Free market capitalism just isn't for the birds

We have a complaint here about broiler hens. On a moral basis it might even be somewhere between fair and true. As economics it’s desperately unobservant.

“Frankenchickens”, as campaigners have dubbed them, reach maturity 12 weeks quicker and can be up to twice the size of a typical farmed bird 50 years ago. They can go from egg to slaughter in just 35 days.

The selective breeding has helped ensure Britain has plentiful cheap chicken to furnish dinner tables across the country.

Yet campaigners, who include TV presenter and environmentalist Chris Packham, argue the breeding practice is unnatural and leads to severe health issues for the animals. What's more, they claim all this has been done purely for profit.

“A lot of these industries are not driven by simply feeding people and making a bit of a profit on top,” poet Benjamin Zephaniah, who is supporting the legal challenge, told the Independent outside the High Court this week. “It’s making maximum profit.

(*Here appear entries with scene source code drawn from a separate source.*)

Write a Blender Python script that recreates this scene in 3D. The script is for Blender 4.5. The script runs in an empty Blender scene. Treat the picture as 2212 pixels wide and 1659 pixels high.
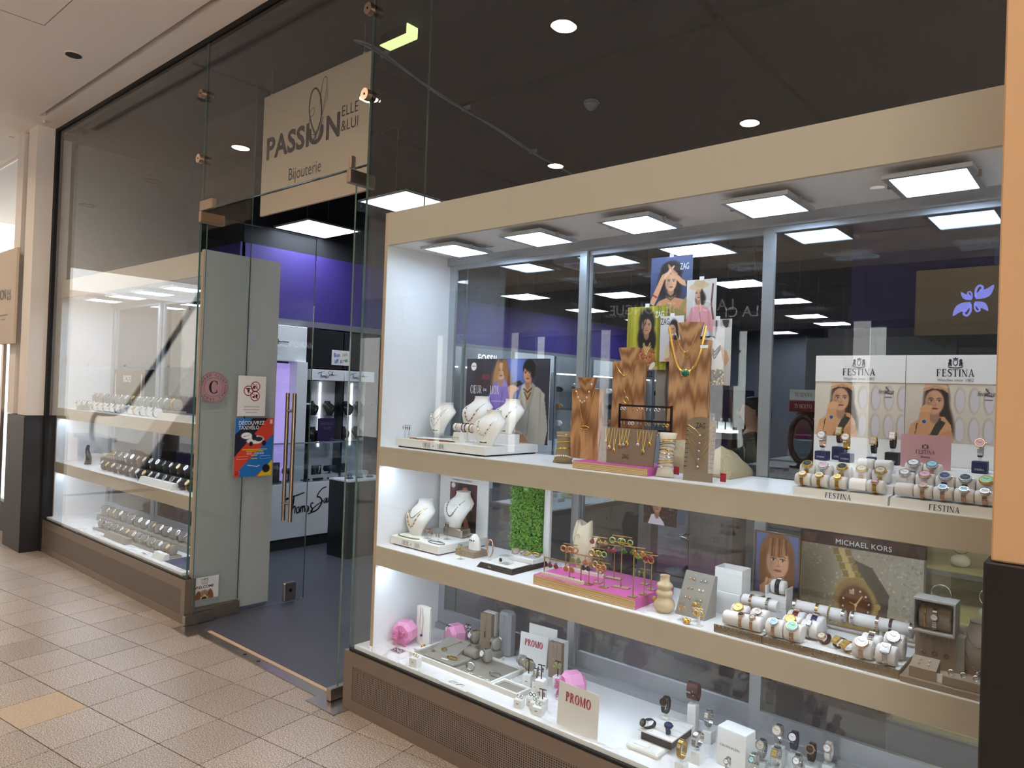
import bpy, bmesh, math, random
import numpy as np
from mathutils import Matrix, Vector

random.seed(7)
SC = bpy.context.scene
COL = SC.collection
PI = math.pi
R = math.radians

# ------------------------------------------------------------------ camera, world, exposure
cam_d = bpy.data.cameras.new('camera')
cam = bpy.data.objects.new('camera', cam_d)
COL.objects.link(cam)
SC.camera = cam
cam_d.sensor_fit = 'HORIZONTAL'
cam_d.sensor_width = 36.0
cam_d.lens = 36.0 * 1555.6 / 2212.0
cam_d.clip_start = 0.05
CAM_POS = Vector((0.0, -2.258, 1.62))

def camera_axes(yaw, pitch, roll):
 f = Vector((-math.sin(yaw) * math.cos(pitch), math.cos(yaw) * math.cos(pitch), math.sin(pitch)))
 r = Vector((math.cos(yaw), math.sin(yaw), 0))
 u = r.cross(f)
 return r * math.cos(roll) + u * math.sin(roll), u * math.cos(roll) - r * math.sin(roll), f

_r, _u, _f = camera_axes(R(40.664), R(0.599), R(2.047))
cam.matrix_world = Matrix(((_r.x, _u.x, -_f.x, CAM_POS.x), (_r.y, _u.y, -_f.y, CAM_POS.y), (_r.z, _u.z, -_f.z, CAM_POS.z), (0, 0, 0, 1)))

def in_view(p, margin=0.0):
 v = Vector(p) - CAM_POS
 k = v.dot(_f)
 if k <= 0.05:
  return False
 x = v.dot(_r) / k * 1555.6
 y = v.dot(_u) / k * 1555.6
 return abs(x) < 1106 + margin and abs(y) < 830 + margin

WORLD_STRENGTH = 2.5
world = bpy.data.worlds.new('mall_air')
SC.world = world
world.use_nodes = True
_bg = world.node_tree.nodes['Background']
_bg.inputs[0].default_value = (1.0, 0.975, 0.95, 1)
_bg.inputs[1].default_value = WORLD_STRENGTH

SC.view_settings.view_transform = 'Standard'
SC.view_settings.look = 'None'
SC.view_settings.gamma = 1.0
SC.view_settings.use_curve_mapping = False
SC.view_settings.exposure = 0.0
SC.cycles.max_bounces = 6
SC.cycles.diffuse_bounces = 4
SC.cycles.glossy_bounces = 3
SC.cycles.transparent_max_bounces = 24
SC.cycles.transmission_bounces = 4
SC.cycles.use_denoising = True
SC.cycles.sample_clamp_indirect = 4.0
SC.cycles.use_adaptive_sampling = True
SC.cycles.adaptive_threshold = 0.14
SC.cycles.adaptive_min_samples = 12
SC.cycles.caustics_reflective = False
SC.cycles.caustics_refractive = False

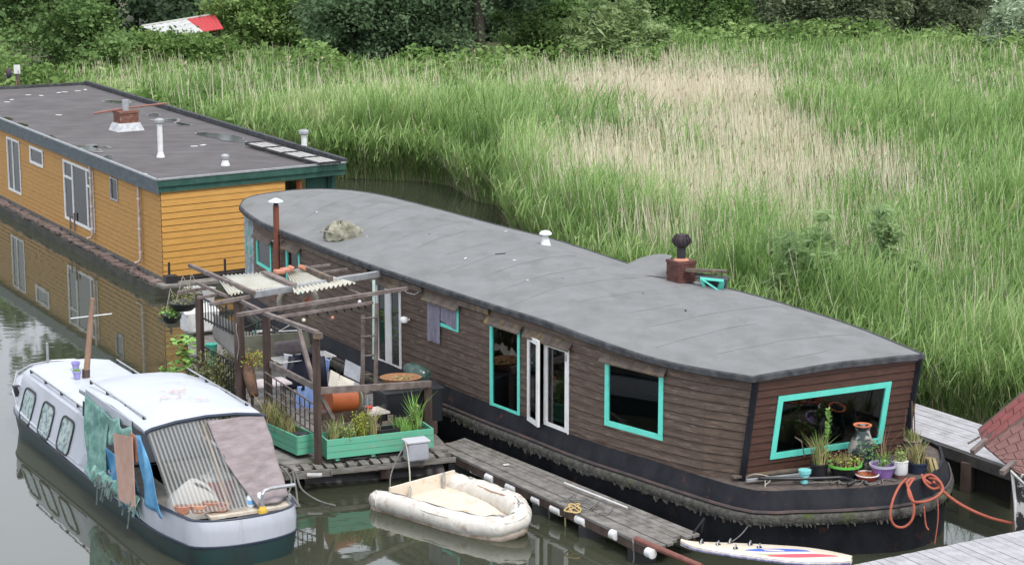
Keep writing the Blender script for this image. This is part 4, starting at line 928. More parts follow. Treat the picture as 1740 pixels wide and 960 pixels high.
MB().tube([p+Vector((0,0,-.19)) for p in path[:]], [r_*.72 for r_ in rr], 12).build('keel_band', mat('brown_waterline_band', (.2,.13,.09), (.4,.35,.28), 4), dg, smooth='auto')
cy = Vector((sum(p.x for p in path)/nn, sum(p.y for p in path)/nn, 0))
def around(z, k, lo_, hi_, out_): 
    r2 = []
    for i in range(lo_, hi_):
        p = path[i]; d_ = (Vector((p.x,p.y,0))-cy).normalized(); r2.append(p+d_*rr[i]*out_+Vector((0,0,rr[i]*z)))
    return r2
MB().tube(around(.55,0,5,nn-8,.85), .014, 6).build('rub_strip', M['pvc'], dg)
gr = MB(); seq = around(1.02,0,3,46,-.2)
gr.tube([p+Vector((0,0,.01-.03*abs(math.sin(i*.5)))) for i, p in enumerate(seq)], .014, 6); gr.build('grab_rope', M['rope_dark'], dg)
MB().tube([p+Vector((0,0,.012)) for p in around(.72,0,nn-36,nn-6,-.72)], .01, 6).build('tan_seam', mat('tan_seam', (.35,.18,.08)), dg)
for i in (30, 40, 50, 60): 
    p = around(1.0,0,i,i+1,-.05)[0]; MB().box(p, (.12,.07,.03), .4*i).build('patch', mat('grey_patch', (.3,.29,.28)), dg, bevel=.01)
# ================================================================ floating terrace
DZ = .5
tz = thing('floating_terrace', 'grey plank deck on a dark pontoon moored against the brown houseboat', 'deck', (-4, 44, 0))
dp = [Vector(q) for q in ((-4.78,40.18),(-1.15,41.45),(-1.95,44.2),(-3.65,47.3),(-6.3,52.6),(-8.5,53.2),(-7.75,49.4),(-6.35,45.1))]
fdir = (dp[1]-dp[0]).normalized(); bdir = Vector((-fdir.y, fdir.x))
MB().slab(dp[2:]+[dp[0]+bdir*.45, dp[1]+bdir*.45], .44, .49).build('deck', M['grey_wood'], tz)
pm = MB(); k = 0; L = (dp[1]-dp[0]).length
while k*.235 < L-.1:          # loose cross slats sticking out at the front edge
    a = dp[0]+fdir*(k*.235+.05); l = .62+.08*math.sin(k*2.3); wdt = .15
    pm.box((a.x+bdir.x*l/2+.02*math.sin(k*5), a.y+bdir.y*l/2, .455+.008*math.sin(k*3)), (wdt, l, .03), math.atan2(fdir.y, fdir.x)+.03*math.sin(k*1.7)); k += 1
pm.build('edge_slat', M['grey_wood'], tz)
eb = MB(); a, b = dp[0], dp[1]
eb.bar((a.x+bdir.x*.02,a.y+bdir.y*.02,.37), (a.x+fdir.x*1.25,a.y+fdir.y*1.25,.37), .07, .14); eb.bar((a.x+fdir.x*1.2-bdir.x*.05,a.y+fdir.y*1.2-bdir.y*.05,.39), (b.x,b.y-.05,.40), .05, .1)
for o_ in (.35,.7): eb.bar((a.x+bdir.x*o_,a.y+bdir.y*o_,.38), (b.x+bdir.x*o_,b.y+bdir.y*o_,.38), .08, .12)
eb.build('edge_beam', M['grey_wood'], tz)
po = MB(); 
c0, c1 = Vector((-4.3,41.3,0)), Vector((-1.5,42.1,0))
def pont(u, v):
    a_ = math.pi*(v*1.0); q = c0.lerp(c1, u); return q+Vector((0,0,.0))+Vector((bdir.x,bdir.y,0))*(-.45*math.cos(a_)*(.8+.2*math.sin(u*math.pi)))+Vector((0,0,.32*math.sin(a_)-.1))
po.grid(pont, 10, 10); po.slab([Vector((-4.5,41.3)),Vector((-1.7,42.3)),Vector((-2.6,44.4)),Vector((-4.2,47.3)),Vector((-6.6,52)),Vector((-8.0,52.5)),Vector((-7.2,49.2)),Vector((-5.9,45.1))], -.3, .3)
po.build('pontoon', mat('dull_dark_pontoon', (.05,.05,.05), (.09,.085,.085), 3, rough=.7, c3=(.12,.04,.035), s3=3, lo3=.64, hi3=.7), tz)
pb = MB(); pb.box((-2.6,41.25,.22), (.2,.25,.3), .3); pb.bar((-3.4,41.0,.27), (-1.7,41.6,.24), .1, .09); pb.build('block', M['dark_wood'], tz)
MB().bar(P(522,806,.4), P(547,806,.4), .05, .045).build('pale_strip', M['white_plastic'], tz)
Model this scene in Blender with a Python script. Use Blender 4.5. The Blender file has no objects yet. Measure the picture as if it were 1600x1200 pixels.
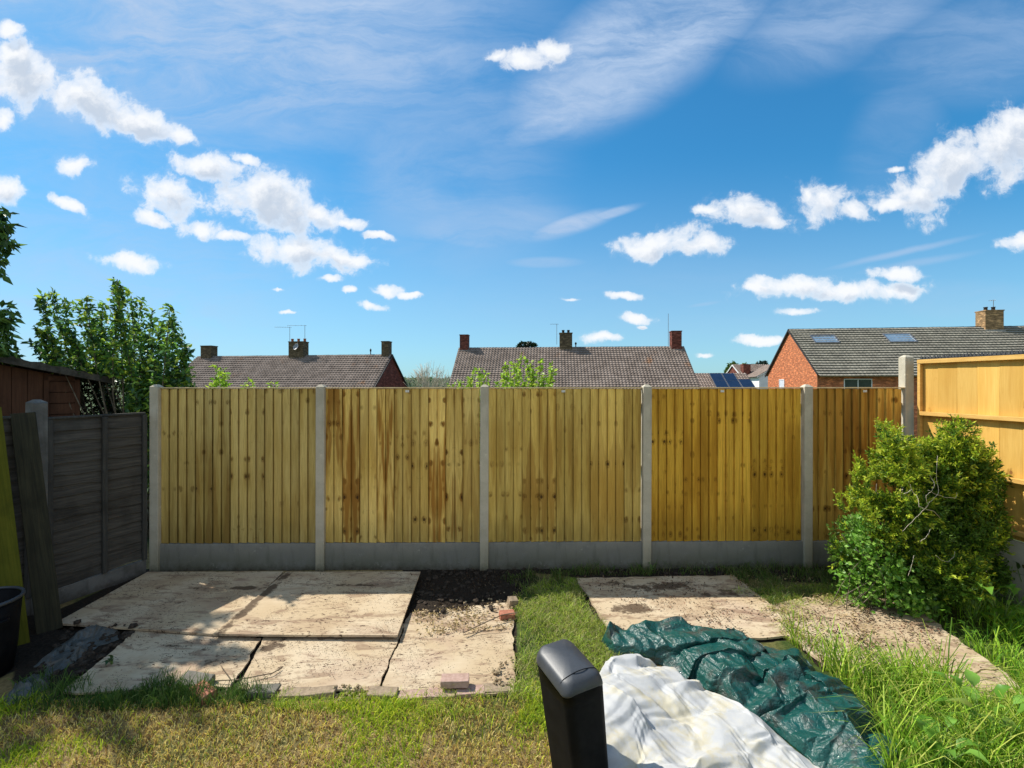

And I can’t really think of another word but greed.”

It is a characterisation that chicken farmers would scoff at.

Far from greedy profiteering, many farmers say they are struggling to make ends meet. In fact, the industry is now warning of potential chicken shortages as soaring costs push many to give up altogether.

Shelley might have had a point about legislation - so much of it does come to pass on a surge in rhetoric - but not about economics.

Zephaniah and Packham have a point about the producer greed for profit, sure they do. Humans are naturally greedy, humans do like a profit and will do things in order to gain one. But then comes that free market part of the system, the competition. Producers find that profit eaten by the competition - it then ends up with the consumer gaining near all the benefit.

As, you know, shown by that recent Nobel Laureate, Bill Nordhaus. The entrepreneurs (and yes, let us indeed recall that this is where Anthony Fisher’s money came from) manage to, on average, retain some 3% of the value created - the rest being passed on to consumers as a result of that competition.

Human greed as tempered by free market capitalism leads to a chicken in every pot. Maybe that is even beastly to the birds who are the product. But in the interaction among humans beings it’s quite clearly the consumers who benefit from the whole arrangement.